More than 30 years after his arrival in Key West, Soto’s trademark ponytail and mustache might be graying, but his body is as trim and limber as ever. His performances still sparkle, though he never imagined he’d be working the wire at his age.
“In fact, I would have told you that a 60-year-old acrobat probably wasn’t a possibility,” he admits. “The only reason my body can still handle what I’m doing is because I work out five days a week. I’m up early and I do kickboxing, tai chi, tae kwon do …”
As well as teaching martial arts, he maintains his physical strength by kayaking with his wife Amy.
Equally strong is his continued passion for Key West.

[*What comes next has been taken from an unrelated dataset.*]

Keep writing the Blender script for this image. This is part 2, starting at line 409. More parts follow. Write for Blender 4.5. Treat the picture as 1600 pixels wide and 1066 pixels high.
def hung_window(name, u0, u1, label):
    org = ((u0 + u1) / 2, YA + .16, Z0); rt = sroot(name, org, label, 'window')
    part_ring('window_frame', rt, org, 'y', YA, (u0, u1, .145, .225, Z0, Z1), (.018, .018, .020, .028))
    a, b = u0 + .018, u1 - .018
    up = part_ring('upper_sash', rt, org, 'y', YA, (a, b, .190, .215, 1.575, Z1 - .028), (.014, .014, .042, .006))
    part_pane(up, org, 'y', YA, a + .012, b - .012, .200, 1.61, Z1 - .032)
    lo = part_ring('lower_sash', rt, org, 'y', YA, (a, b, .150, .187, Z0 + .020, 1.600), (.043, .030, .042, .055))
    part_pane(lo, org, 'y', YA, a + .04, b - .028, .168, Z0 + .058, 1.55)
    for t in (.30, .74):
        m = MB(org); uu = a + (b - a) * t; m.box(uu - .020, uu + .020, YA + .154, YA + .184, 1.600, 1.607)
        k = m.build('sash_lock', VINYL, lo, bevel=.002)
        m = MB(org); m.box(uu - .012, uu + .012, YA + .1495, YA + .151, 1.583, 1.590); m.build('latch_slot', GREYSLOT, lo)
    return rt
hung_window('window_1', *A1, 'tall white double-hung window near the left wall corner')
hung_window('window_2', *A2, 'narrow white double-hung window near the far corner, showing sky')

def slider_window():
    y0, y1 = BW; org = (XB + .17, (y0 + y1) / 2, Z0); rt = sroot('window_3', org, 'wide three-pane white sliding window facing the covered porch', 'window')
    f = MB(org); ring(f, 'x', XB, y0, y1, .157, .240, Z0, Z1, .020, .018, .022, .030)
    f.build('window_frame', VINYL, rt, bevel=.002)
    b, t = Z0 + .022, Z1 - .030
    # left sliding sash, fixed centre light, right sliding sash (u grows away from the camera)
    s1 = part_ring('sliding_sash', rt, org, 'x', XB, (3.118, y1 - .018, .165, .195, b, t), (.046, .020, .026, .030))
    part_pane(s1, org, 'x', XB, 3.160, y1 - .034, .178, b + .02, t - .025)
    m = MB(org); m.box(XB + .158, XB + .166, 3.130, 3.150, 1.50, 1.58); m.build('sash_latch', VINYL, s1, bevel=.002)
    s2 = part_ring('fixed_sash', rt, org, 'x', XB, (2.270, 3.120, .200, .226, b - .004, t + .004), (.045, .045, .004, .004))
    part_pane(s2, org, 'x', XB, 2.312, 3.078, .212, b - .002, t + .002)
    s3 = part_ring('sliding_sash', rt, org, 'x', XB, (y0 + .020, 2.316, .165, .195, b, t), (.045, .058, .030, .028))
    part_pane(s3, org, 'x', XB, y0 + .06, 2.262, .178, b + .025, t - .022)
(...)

“There are always a million little things in Key West that are funky and you love,” he says. “Like coconuts falling in your yard that you can pick up and eat, or walking out your door and seeing a three-and-a-half-foot white heron standing in your front yard.”
After three decades of performing for sunset audiences, Will Soto is just as enthusiastic about it as he was when he attempted his first shows.
“I have never lost that love of that spontaneous magic you can create when you’re working with a live crowd,” he states.
For the innumerable people who applaud him at the sunset celebration, that’s very good news.